**WHAT TO DO**
Starting from the line that contains "shrub('creeping_conifer', 'dark shaded", reproduce each line exactly through the end of the material, and include no other lines.

**COLLECTED MATERIAL**
# # # # #
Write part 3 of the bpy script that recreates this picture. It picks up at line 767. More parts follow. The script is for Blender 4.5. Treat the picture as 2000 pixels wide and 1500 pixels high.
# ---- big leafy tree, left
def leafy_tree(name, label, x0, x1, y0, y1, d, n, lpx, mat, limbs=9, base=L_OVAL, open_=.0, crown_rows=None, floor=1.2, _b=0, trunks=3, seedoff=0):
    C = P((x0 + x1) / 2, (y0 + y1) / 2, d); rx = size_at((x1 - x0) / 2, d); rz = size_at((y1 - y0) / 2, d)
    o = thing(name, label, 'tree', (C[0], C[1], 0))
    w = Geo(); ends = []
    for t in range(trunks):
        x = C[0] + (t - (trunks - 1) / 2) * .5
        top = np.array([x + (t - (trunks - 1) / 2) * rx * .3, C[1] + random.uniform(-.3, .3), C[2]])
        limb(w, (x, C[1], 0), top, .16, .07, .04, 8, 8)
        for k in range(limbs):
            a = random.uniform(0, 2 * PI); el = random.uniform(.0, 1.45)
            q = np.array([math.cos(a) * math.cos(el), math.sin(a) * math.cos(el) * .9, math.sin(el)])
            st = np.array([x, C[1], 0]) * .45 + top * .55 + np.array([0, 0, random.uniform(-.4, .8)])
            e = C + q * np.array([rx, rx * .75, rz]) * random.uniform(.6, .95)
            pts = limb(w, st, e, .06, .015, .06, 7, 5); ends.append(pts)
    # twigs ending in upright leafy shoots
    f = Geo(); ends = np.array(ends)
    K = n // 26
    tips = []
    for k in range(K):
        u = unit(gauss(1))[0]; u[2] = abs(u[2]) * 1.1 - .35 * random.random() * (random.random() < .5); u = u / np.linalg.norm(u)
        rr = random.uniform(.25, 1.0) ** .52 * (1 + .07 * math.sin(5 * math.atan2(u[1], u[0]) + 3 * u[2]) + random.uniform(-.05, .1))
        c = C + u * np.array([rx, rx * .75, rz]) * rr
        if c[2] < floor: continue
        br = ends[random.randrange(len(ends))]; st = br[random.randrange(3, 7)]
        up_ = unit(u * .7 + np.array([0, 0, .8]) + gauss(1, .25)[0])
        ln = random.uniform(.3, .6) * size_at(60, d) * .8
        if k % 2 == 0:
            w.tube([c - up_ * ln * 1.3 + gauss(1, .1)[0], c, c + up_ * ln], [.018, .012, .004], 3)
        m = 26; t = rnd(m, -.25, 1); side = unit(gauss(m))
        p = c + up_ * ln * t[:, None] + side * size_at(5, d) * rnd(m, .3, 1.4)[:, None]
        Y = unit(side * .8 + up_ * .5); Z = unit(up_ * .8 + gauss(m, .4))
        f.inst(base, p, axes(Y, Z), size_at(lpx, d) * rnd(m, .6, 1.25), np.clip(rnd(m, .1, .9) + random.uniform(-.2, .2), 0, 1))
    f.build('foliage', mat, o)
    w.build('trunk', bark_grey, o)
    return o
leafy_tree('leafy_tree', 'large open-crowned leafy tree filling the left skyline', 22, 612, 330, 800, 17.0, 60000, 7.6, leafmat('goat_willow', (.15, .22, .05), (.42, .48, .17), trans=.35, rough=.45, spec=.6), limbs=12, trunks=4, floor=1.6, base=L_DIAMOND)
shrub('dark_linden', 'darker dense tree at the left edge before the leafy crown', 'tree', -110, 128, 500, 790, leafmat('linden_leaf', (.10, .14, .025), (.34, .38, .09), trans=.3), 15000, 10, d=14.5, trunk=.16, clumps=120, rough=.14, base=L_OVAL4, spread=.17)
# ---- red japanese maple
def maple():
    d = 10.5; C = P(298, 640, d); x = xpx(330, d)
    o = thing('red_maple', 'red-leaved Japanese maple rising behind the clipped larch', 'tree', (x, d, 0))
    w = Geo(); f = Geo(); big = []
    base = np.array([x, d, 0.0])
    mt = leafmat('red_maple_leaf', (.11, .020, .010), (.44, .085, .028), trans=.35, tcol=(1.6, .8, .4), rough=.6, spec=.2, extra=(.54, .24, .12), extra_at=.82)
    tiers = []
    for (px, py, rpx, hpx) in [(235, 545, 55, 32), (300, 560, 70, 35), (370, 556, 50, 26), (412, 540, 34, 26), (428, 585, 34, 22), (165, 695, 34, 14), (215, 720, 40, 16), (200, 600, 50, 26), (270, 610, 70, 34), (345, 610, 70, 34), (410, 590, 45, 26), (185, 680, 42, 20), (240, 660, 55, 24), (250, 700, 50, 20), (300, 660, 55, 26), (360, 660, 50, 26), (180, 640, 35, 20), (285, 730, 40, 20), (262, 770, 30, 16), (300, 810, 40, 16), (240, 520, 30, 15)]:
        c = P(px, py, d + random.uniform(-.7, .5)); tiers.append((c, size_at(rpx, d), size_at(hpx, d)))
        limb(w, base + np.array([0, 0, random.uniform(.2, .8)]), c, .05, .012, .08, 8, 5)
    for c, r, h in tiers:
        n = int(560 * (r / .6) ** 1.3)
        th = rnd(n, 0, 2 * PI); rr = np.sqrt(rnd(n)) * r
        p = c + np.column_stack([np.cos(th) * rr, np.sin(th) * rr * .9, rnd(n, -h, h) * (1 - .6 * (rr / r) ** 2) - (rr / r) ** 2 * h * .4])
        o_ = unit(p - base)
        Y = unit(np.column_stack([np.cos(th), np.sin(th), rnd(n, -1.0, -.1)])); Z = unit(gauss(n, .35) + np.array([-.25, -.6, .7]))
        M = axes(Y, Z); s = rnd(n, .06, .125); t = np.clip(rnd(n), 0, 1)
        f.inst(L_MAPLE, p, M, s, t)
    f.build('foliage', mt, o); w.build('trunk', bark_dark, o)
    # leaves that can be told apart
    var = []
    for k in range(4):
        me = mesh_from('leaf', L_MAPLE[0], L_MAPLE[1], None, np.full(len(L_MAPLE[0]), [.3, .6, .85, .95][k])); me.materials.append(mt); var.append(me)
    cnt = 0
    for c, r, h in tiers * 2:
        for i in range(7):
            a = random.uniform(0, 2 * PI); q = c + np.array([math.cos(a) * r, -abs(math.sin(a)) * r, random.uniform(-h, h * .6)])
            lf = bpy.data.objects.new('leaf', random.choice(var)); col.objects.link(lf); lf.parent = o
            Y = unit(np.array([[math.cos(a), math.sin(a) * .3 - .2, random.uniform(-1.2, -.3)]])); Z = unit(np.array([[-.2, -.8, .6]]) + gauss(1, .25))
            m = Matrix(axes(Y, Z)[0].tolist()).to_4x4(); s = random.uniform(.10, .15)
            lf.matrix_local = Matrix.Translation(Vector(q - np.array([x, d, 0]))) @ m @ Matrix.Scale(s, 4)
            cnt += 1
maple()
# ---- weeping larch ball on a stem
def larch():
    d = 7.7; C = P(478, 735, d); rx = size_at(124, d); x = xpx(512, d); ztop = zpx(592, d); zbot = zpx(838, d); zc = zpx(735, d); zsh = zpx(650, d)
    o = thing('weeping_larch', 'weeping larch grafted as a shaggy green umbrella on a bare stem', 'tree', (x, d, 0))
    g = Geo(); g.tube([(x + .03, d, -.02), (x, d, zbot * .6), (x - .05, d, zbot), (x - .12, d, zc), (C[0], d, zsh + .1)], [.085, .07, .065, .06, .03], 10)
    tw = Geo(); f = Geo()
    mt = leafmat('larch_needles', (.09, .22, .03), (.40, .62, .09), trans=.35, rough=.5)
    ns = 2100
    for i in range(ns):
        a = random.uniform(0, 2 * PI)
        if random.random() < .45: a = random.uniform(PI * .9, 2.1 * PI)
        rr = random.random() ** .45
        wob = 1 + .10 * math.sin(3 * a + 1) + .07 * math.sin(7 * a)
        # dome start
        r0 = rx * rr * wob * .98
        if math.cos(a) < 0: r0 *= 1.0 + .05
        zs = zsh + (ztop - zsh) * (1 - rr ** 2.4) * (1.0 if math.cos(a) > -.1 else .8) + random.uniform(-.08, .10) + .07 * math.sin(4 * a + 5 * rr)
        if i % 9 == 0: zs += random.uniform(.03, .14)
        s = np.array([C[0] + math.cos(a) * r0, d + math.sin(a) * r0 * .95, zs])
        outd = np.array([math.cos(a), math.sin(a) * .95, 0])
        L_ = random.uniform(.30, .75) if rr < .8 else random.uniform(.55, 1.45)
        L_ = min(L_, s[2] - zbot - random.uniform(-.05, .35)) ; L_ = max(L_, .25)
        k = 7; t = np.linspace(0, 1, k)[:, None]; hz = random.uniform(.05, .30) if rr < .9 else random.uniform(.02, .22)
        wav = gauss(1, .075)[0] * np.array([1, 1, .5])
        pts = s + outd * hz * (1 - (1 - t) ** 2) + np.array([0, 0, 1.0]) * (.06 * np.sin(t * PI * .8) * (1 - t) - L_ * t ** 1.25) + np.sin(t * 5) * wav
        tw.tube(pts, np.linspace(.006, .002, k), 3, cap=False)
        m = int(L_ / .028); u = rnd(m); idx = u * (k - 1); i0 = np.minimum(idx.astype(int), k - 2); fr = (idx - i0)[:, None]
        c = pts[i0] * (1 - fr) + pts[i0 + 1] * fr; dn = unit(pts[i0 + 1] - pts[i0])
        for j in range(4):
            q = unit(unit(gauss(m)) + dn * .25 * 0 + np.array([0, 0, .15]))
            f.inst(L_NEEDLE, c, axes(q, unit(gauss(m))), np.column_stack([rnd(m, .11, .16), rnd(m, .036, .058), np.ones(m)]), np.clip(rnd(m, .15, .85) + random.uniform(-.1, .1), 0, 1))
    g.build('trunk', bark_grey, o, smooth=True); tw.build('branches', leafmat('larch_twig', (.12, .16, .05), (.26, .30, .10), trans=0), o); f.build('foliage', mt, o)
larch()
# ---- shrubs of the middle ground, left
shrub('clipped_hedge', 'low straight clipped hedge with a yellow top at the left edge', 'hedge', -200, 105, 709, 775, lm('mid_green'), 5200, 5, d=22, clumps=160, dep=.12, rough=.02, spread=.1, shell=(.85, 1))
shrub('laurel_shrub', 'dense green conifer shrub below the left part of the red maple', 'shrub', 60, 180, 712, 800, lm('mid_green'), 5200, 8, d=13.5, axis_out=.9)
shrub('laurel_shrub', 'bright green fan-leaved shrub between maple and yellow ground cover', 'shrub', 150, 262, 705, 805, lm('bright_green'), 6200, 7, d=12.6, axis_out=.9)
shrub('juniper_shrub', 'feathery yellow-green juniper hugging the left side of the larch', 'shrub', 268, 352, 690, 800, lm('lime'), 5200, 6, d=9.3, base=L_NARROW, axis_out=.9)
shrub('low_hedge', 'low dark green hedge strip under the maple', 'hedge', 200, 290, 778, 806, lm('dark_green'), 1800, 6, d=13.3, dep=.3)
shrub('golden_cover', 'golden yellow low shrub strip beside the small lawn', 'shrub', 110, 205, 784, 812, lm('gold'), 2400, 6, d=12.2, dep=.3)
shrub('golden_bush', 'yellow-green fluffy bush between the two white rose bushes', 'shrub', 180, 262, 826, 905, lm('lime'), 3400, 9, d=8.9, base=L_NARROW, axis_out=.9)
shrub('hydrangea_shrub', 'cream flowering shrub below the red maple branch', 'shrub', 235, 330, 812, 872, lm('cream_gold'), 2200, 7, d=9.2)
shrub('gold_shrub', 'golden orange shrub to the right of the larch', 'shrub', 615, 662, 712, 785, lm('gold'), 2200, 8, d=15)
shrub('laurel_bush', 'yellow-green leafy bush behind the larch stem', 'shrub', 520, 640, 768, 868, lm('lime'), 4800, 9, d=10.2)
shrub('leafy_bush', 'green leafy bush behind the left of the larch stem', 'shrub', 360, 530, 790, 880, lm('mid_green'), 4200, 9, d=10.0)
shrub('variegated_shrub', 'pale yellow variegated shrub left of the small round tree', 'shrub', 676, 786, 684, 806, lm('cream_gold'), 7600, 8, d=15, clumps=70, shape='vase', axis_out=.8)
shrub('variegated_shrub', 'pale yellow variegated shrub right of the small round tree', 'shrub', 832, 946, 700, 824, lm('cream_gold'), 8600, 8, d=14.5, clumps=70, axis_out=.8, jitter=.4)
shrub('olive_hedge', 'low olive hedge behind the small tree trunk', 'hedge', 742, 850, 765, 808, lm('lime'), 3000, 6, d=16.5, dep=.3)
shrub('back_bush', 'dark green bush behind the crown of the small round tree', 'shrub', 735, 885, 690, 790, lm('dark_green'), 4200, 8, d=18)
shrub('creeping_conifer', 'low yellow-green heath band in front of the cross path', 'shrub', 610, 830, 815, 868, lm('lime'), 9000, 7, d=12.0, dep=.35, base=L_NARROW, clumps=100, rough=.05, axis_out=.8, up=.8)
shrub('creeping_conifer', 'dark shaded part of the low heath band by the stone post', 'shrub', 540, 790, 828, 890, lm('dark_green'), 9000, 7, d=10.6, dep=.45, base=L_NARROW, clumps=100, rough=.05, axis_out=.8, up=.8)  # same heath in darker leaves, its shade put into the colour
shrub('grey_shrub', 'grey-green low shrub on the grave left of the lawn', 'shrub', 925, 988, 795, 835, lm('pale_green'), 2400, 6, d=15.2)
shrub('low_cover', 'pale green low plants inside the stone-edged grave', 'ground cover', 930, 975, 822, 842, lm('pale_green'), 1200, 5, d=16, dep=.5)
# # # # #
**CORRECT RESPONSE**
shrub('creeping_conifer', 'dark shaded part of the low heath band by the stone post', 'shrub', 540, 790, 828, 890, lm('dark_green'), 9000, 7, d=10.6, dep=.45, base=L_NARROW, clumps=100, rough=.05, axis_out=.8, up=.8)  # same heath in darker leaves, its shade put into the colour
shrub('grey_shrub', 'grey-green low shrub on the grave left of the lawn', 'shrub', 925, 988, 795, 835, lm('pale_green'), 2400, 6, d=15.2)
shrub('low_cover', 'pale green low plants inside the stone-edged grave', 'ground cover', 930, 975, 822, 842, lm('pale_green'), 1200, 5, d=16, dep=.5)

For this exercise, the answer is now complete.